--- START DATASET CONTENT ---
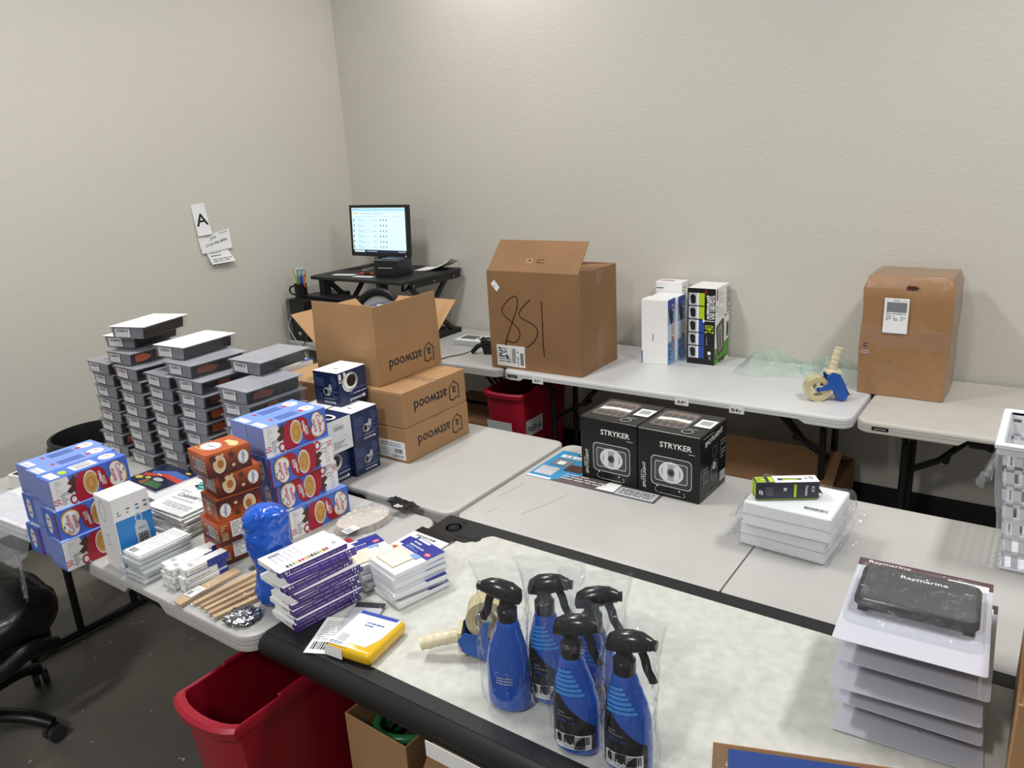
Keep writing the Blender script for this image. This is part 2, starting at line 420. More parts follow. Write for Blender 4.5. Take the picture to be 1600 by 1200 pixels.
# ---------------------------------------------------------------- workbench with black rim
MARB = mat('marbled_laminate', (190, 190, 181), .4, var=.06, scale=40, var2=(201, 201, 194), bump=.03, bscale=60)
RIM = mat('bench_rim', (28, 29, 31), .45, bump=.1, bscale=400, spec=.35)
def workbench():
    t = thing('workbench', 'white marbled workbench with black rim in the foreground', 'table')
    x0, x1, y0, y1, z = 2.728, 4.555, -3.055, -2.293, .744
    MB().prism(rrect(x0+.008, x1-.008, y0+.035, y1-.006, .03), z-.032, z-.0015, MARB).build('bench_top', t, bevel=.001)
    def lobe(sg):   # rim strip with a wide rounded plate at the left end; sg=+1 rear, -1 front
        ya = y1 if sg > 0 else y0+.012; w = .047 if sg > 0 else .040
        pts = [(x0, 0), (x0, .115), (x0+.02, .128), (x0+.05, .132)]
        pts += [(x0+.05+.09*i/8, .132-.004*i/8) for i in range(1, 9)]
        pts += [(x0+.14+.012+.065*i/10, w+(.128-w)*(.5+.5*math.cos(math.pi*i/10))) for i in range(11)]
        pts += [(x1-.18, w), (x1-.11, .10), (x1-.05, .12), (x1, .115), (x1, 0)]
        P = [(x, ya-sg*d) for x, d in pts]
        return MB().prism(P, z-.035, z, RIM)
    r = lobe(1).build('rear_rim', t)
    cx, cy = x0+.068, y1-.066
    pc = MB()
    pc.lathe([(.030, 0), (.030, .0014), (.026, .0014), (.0255, -.0004), (.019, -.0004), (.0185, .0010), (.014, .0010), (.0135, -.0002)], BPLAST, 28, c=(cx, cy, z))
    pc.build('clamp_recess', r, smooth=30)
    MB().lathe([(.012, 0), (.012, .0016)], mat('deep_black', (6, 6, 7), .8), 20, c=(cx, cy, z)).build('socket_hole', r)
    MB().lathe([(.009, 0), (.009, .0012)], mat('deep_black', (6, 6, 7), .8), 16, c=(cx+.012, cy+.043, z)).build('bolt_hole', r)
    sl = MB(); sl.prism(rrect(cx+.030, cx+.125, cy-.042, cy-.006, .016), z, z+.0010, BPLAST); sl.prism(rrect(cx+.040, cx+.116, cy-.034, cy-.014, .009), z+.001, z+.0019, RIM)
    sl.build('slide_latch', r, bevel=.0004)
    lobe(-1).build('front_rim', t)
    n = 14; ring = []
    for x in (x0-.004, x0+.002, x1):
        k = .8 if x < x0 else 1
        ring.append([(x, y0+.014-.034*k*math.sin(2*math.pi*i/n), z-.034+.0335*k*math.cos(2*math.pi*i/n)) for i in range(n)])
    MB().rings(ring, RIM).build('front_edge_tube', t, smooth=60)
    MB().box(x0, x0+.012, y0+.03, y1-.02, z-.034, z-.0005, RIM).build('end_rim', t, bevel=.002)
    # hanging paper tag on the front tube
    tg = MB(); tg.box(3.30, 3.50, y0-.026, y0-.024, z-.085, z-.045, PAPER); tg.build('paper_tag', t)
    legs(t, x0, x1, y0, y1, z)
    return t
workbench()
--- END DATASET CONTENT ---
### SET EXERCISE
Copy all the data exactly as written, but skip any picture.

### RESPONSE FOR THIS EXERCISE
Keep writing the Blender script for this image. This is part 2, starting at line 420. More parts follow. Write for Blender 4.5. Take the picture to be 1600 by 1200 pixels.
# ---------------------------------------------------------------- workbench with black rim
MARB = mat('marbled_laminate', (190, 190, 181), .4, var=.06, scale=40, var2=(201, 201, 194), bump=.03, bscale=60)
RIM = mat('bench_rim', (28, 29, 31), .45, bump=.1, bscale=400, spec=.35)
def workbench():
    t = thing('workbench', 'white marbled workbench with black rim in the foreground', 'table')
    x0, x1, y0, y1, z = 2.728, 4.555, -3.055, -2.293, .744
    MB().prism(rrect(x0+.008, x1-.008, y0+.035, y1-.006, .03), z-.032, z-.0015, MARB).build('bench_top', t, bevel=.001)
    def lobe(sg):   # rim strip with a wide rounded plate at the left end; sg=+1 rear, -1 front
        ya = y1 if sg > 0 else y0+.012; w = .047 if sg > 0 else .040
        pts = [(x0, 0), (x0, .115), (x0+.02, .128), (x0+.05, .132)]
        pts += [(x0+.05+.09*i/8, .132-.004*i/8) for i in range(1, 9)]
        pts += [(x0+.14+.012+.065*i/10, w+(.128-w)*(.5+.5*math.cos(math.pi*i/10))) for i in range(11)]
        pts += [(x1-.18, w), (x1-.11, .10), (x1-.05, .12), (x1, .115), (x1, 0)]
        P = [(x, ya-sg*d) for x, d in pts]
        return MB().prism(P, z-.035, z, RIM)
    r = lobe(1).build('rear_rim', t)
    cx, cy = x0+.068, y1-.066
    pc = MB()
    pc.lathe([(.030, 0), (.030, .0014), (.026, .0014), (.0255, -.0004), (.019, -.0004), (.0185, .0010), (.014, .0010), (.0135, -.0002)], BPLAST, 28, c=(cx, cy, z))
    pc.build('clamp_recess', r, smooth=30)
    MB().lathe([(.012, 0), (.012, .0016)], mat('deep_black', (6, 6, 7), .8), 20, c=(cx, cy, z)).build('socket_hole', r)
    MB().lathe([(.009, 0), (.009, .0012)], mat('deep_black', (6, 6, 7), .8), 16, c=(cx+.012, cy+.043, z)).build('bolt_hole', r)
    sl = MB(); sl.prism(rrect(cx+.030, cx+.125, cy-.042, cy-.006, .016), z, z+.0010, BPLAST); sl.prism(rrect(cx+.040, cx+.116, cy-.034, cy-.014, .009), z+.001, z+.0019, RIM)
    sl.build('slide_latch', r, bevel=.0004)
    lobe(-1).build('front_rim', t)
    n = 14; ring = []
    for x in (x0-.004, x0+.002, x1):
        k = .8 if x < x0 else 1
        ring.append([(x, y0+.014-.034*k*math.sin(2*math.pi*i/n), z-.034+.0335*k*math.cos(2*math.pi*i/n)) for i in range(n)])
    MB().rings(ring, RIM).build('front_edge_tube', t, smooth=60)
    MB().box(x0, x0+.012, y0+.03, y1-.02, z-.034, z-.0005, RIM).build('end_rim', t, bevel=.002)
    # hanging paper tag on the front tube
    tg = MB(); tg.box(3.30, 3.50, y0-.026, y0-.024, z-.085, z-.045, PAPER); tg.build('paper_tag', t)
    legs(t, x0, x1, y0, y1, z)
    return t
workbench()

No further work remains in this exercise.